■ Set task ■
Beginning at the first line of the data, print each line exactly, stopping after the line that contains "R = math.radians".

## START Information provided

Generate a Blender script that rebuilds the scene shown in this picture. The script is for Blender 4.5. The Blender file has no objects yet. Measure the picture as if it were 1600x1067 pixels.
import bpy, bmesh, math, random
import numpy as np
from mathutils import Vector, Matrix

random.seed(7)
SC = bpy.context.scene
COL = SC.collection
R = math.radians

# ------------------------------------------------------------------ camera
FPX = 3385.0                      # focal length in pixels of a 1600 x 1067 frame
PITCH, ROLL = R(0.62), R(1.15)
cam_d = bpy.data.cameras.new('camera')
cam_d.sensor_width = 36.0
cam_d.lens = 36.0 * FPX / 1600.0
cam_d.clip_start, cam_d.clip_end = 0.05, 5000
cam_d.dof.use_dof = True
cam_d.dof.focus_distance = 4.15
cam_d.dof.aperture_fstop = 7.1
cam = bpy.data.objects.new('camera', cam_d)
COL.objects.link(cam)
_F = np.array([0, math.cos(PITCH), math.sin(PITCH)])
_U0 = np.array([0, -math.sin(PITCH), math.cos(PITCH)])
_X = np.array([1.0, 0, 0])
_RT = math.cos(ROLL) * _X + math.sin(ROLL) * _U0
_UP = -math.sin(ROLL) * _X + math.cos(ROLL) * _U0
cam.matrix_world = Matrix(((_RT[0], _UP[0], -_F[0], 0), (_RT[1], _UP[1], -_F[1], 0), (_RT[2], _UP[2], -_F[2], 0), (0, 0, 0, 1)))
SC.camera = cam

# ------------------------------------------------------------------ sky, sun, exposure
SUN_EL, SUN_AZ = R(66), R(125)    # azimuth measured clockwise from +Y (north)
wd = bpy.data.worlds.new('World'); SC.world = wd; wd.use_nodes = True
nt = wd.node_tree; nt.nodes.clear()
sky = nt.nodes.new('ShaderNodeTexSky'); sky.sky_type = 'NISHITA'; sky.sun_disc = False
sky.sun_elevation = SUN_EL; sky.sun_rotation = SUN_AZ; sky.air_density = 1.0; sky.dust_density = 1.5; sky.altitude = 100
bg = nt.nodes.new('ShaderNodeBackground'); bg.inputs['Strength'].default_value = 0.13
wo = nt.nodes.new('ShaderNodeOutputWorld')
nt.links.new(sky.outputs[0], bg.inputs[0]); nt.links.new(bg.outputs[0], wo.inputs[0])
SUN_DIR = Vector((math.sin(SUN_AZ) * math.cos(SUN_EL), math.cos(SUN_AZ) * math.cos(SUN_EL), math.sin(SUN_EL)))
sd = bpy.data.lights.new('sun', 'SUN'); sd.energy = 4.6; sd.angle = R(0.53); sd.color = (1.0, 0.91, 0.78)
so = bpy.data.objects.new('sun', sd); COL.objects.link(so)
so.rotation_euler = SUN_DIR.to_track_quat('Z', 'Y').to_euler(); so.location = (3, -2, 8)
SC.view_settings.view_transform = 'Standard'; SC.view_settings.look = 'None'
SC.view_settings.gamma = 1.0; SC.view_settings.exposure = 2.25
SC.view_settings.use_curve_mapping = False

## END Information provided

■ Result of the task ■
Generate a Blender script that rebuilds the scene shown in this picture. The script is for Blender 4.5. The Blender file has no objects yet. Measure the picture as if it were 1600x1067 pixels.
import bpy, bmesh, math, random
import numpy as np
from mathutils import Vector, Matrix

random.seed(7)
SC = bpy.context.scene
COL = SC.collection
R = math.radians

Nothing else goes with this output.